Nous avons mené plusieurs études mettant en avant le fait que les entreprises au Royaume-Uni sont plus dynamiques que les françaises en termes de croissance d'emploi, de capitaux, etc. Le nombre d'entreprises créées chaque année est également plus important au Royaume-Uni qu'en France, avec un taux de création d'entreprises représentant 14,3% du parc existant contre 10,1% en France [1].

Une des explications que nous avions mise en avant pour expliquer ces différences vient du manque de financement à leur création des entreprises françaises comparées aux entreprises du Royaume-Uni. En effet, il semble que le développement d'une entreprise soit très lié à son niveau de financement initial.
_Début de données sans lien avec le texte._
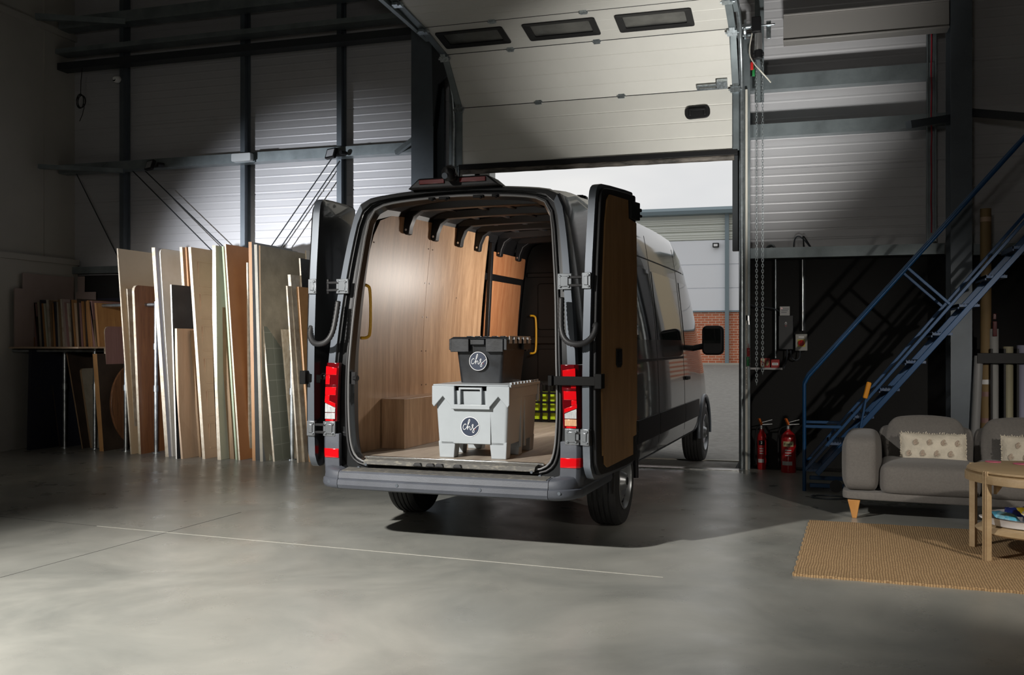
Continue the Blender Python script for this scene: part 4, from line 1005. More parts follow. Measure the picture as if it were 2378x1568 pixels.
# chains
def chain(px, y0, y1, Y, label):
    a, b = atY(px, y0, Y), atY(px, y1, Y); g = G(); z = a.z; k = 0
    while z > b.z:
        R = []
        for j in range(10):
            t = 2*PI*j/10; u = .011*math.cos(t); w = .021*math.sin(t)
            R.append((a.x+(u if k % 2 else u*.15), Y+(0 if k % 2 else u), z+w))
        g.tube(R, .0032, 4, True); z -= .031; k += 1
    o = g.build('hand_chain', m_galv); tag(o, label, 'chain', 'hand chains of the door'); return o
chain(1757, 150, 892, 11.25, 'hand chain hanging from the door motor, the left strand')
chain(1771, 150, 870, 11.25, 'hand chain hanging from the door motor, the right strand')
def pull(px, y0, y1, Y, col, label):
    a, b = atY(px, y0, Y), atY(px, y1, Y); g = G(); g.cyl(a, b, .018, n=10); g.cyl(a, (a.x, a.y, a.z+.05), .004, n=6)
    o = g.build('pull_toggle', mat(col[0], col[1], .45), bevel=.003); tag(o, label, 'toggle')
pull(1746, 145, 162, 11.3, ('red_toggle', (.55, .02, .02)), 'red pull toggle beside the chains, near the door motor')
pull(1750, 160, 177, 11.35, ('green_toggle', (.02, .22, .06)), 'green pull toggle beside the chains, near the door motor')
pull(1738, 808, 828, 11.45, ('dull_red_toggle', (.30, .02, .02)), 'red pull toggle low beside the door frame')
pull(1737, 829, 850, 11.45, ('dull_green_toggle', (.02, .16, .05)), 'green pull toggle low beside the door frame')
YW = 11.96
def wpipe(px, y0, y1, r, label, m=m_galv, Y=11.90, bend=True, name='conduit_pipe'):
    a, b = atY(px, y0, Y), atY(px, y1, Y); b.x = a.x
    g = G(); P = [b, a]
    if bend: P = [b, Vector((a.x, Y, a.z-.03)), Vector((a.x, Y, a.z+.03)), Vector((a.x-.04, Y+.02, a.z+.08)), Vector((a.x-.10, Y+.04, a.z+.05)), Vector((a.x-.12, Y+.05, a.z-.03))]; P = [Vector(q) for q in chaikin([tuple(v) for v in P], 2, False)]
    g.tube(P, r, 8); o = g.build(name, m, smooth=50); tag(o, label, 'pipe')
wpipe(1801, 583, 832, .014, 'slim grey conduit pipe running down to the fire alarm call point')
wpipe(1864, 603, 768, .016, 'bright metal conduit pipe above the isolator switch', m_chrome, bend=False)
wpipe(1868, 603, 768, .012, 'dark corrugated conduit beside the bright metal pipe', m_dsteel, bend=False)
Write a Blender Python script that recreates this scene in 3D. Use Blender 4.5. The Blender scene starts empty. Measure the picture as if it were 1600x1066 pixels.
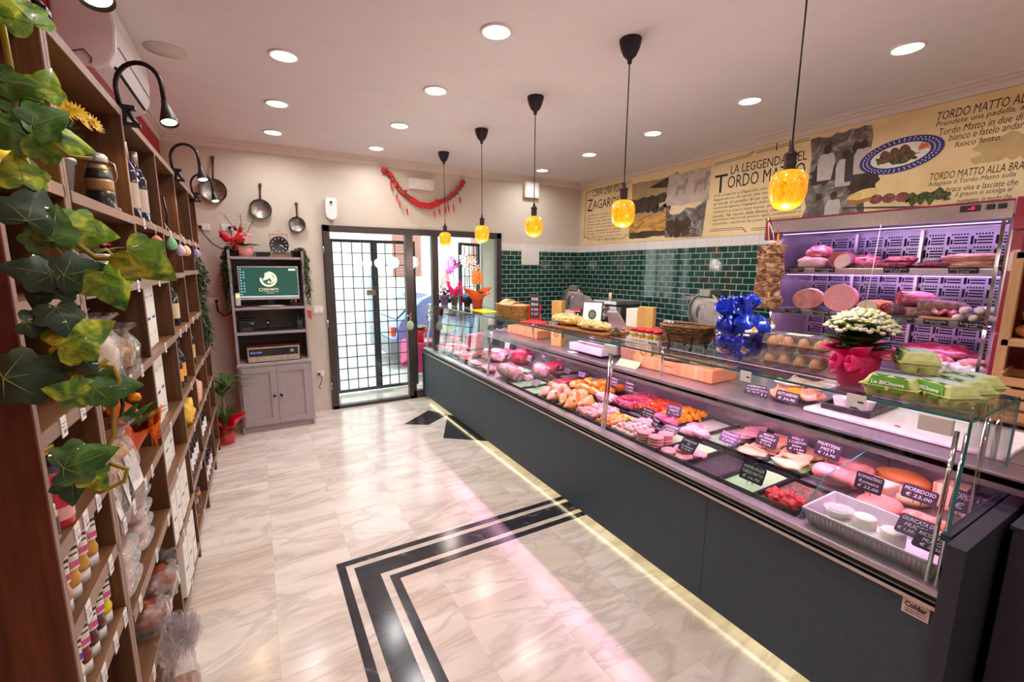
import bpy, bmesh, math, random
from mathutils import Matrix, Vector, noise
R = math.radians
PI = math.pi
SC = bpy.context.scene
COL = SC.collection
# ------------------------------------------------------------ camera
cam_data = bpy.data.cameras.new('camera')
cam_data.sensor_width = 36.0
cam_data.lens = 36.0 * 695.52 / 1600.0
cam_data.clip_start = 0.02
cam = bpy.data.objects.new('camera', cam_data)
COL.objects.link(cam)
_yaw, _pit, _rol = R(29.81), R(9.289), R(0.321)
_f = Vector((math.sin(_yaw) * math.cos(_pit), math.cos(_yaw) * math.cos(_pit), -math.sin(_pit)))
_r = Vector((math.cos(_yaw), -math.sin(_yaw), 0)); _u = _r.cross(_f)
_r, _u = _r * math.cos(_rol) + _u * math.sin(_rol), _u * math.cos(_rol) - _r * math.sin(_rol)
_m = Matrix((_r, _u, -_f)).transposed().to_4x4()
_m.translation = (0, 0, 1.70)
cam.matrix_world = _m
SC.camera = cam
# ------------------------------------------------------------ sky, view, sampling
W = bpy.data.worlds.new('sky'); SC.world = W; W.use_nodes = True
_bg = W.node_tree.nodes['Background']
_bg.inputs[0].default_value = (0.93, 0.97, 1.0, 1)
_bg.inputs[1].default_value = 6.0
SC.view_settings.view_transform = 'Standard'
SC.view_settings.look = 'None'
SC.view_settings.gamma = 1.0
SC.view_settings.use_curve_mapping = False
SC.view_settings.exposure = 0.08
try:
    SC.cycles.use_denoising = True
    SC.cycles.max_bounces = 10
    SC.cycles.diffuse_bounces = 5
    SC.cycles.glossy_bounces = 4
    SC.cycles.transparent_max_bounces = 24
    SC.cycles.sample_clamp_indirect = 4.0
    SC.cycles.caustics_reflective = False
    SC.cycles.caustics_refractive = False
    SC.cycles.blur_glossy = 0.5
except Exception:
    pass
# strengths of the room's lamps
P_DOWN = 5.6
P_COUNTER = 38.0
P_FRIDGE = 3.5
P_PLINTH = 1.8
P_PENDANT = 8.0
P_CLIP = 1.6
def light(name, kind, loc, energy, col, parent=None, rot=None, **kw):
    d = bpy.data.lights.new(name, kind); d.energy = energy; d.color = col
    for k, v in kw.items(): setattr(d, k, v)
    o = bpy.data.objects.new(name, d); COL.objects.link(o)
    o.location = loc
    if rot: o.rotation_euler = rot
    if parent: o.parent = parent
    return o
# daylight is let in by the door opening (sampling portal)
_p = light('door_portal', 'AREA', (1.86, 5.95, 1.1), 1.0, (1, 1, 1), rot=(R(-90), 0, 0), shape='RECTANGLE', size=2.3, size_y=2.1)
try: _p.data.cycles.is_portal = True
except Exception: pass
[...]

Dans cette note, nous présentons une description du capital informel au Royaume-Uni ainsi qu'une évaluation de l'investissement des Business Angels à la création d'entreprises.

Définition du capital informel

Le capital informel d'une entreprise est une partie de fonds propres utilisés par les entreprises pour leur financement, généralement utilisés à leur création et lors des premières phases de développement.

En complément du capital formel, provenant des sociétés de capital risque, des marchés boursiers et intervenant lors des phases de développement plus tardives, le capital informel a la caractéristique d'être composé d'investissement de montants généralement faibles mais pouvant provenir de plusieurs sources :
- Fortune personnelle de l'entrepreneur
- Amis et famille de l'entrepreneur
- Investisseurs privés – Business Angels
- Subventions d'investissements (administrations publiques ou privées)

Il existe également d'autres types de financement potentiel pour un entrepreneur. Par exemple, le financement auprès des établissements bancaires. Ce dernier n'est pas considéré comme du capital informel car il est comptabilisé comme une dette au bilan des entreprises, et non comme fonds propres.

Évaluation du capital informel

Il est extrêmement difficile d'évaluer le capital informel des entreprises car ce capital est seulement une partie des fonds propres des entreprises. Il l'est d'autant plus difficile au Royaume-Uni que les entreprises naissantes ne sont pas dans l'obligation de communiquer leurs comptes.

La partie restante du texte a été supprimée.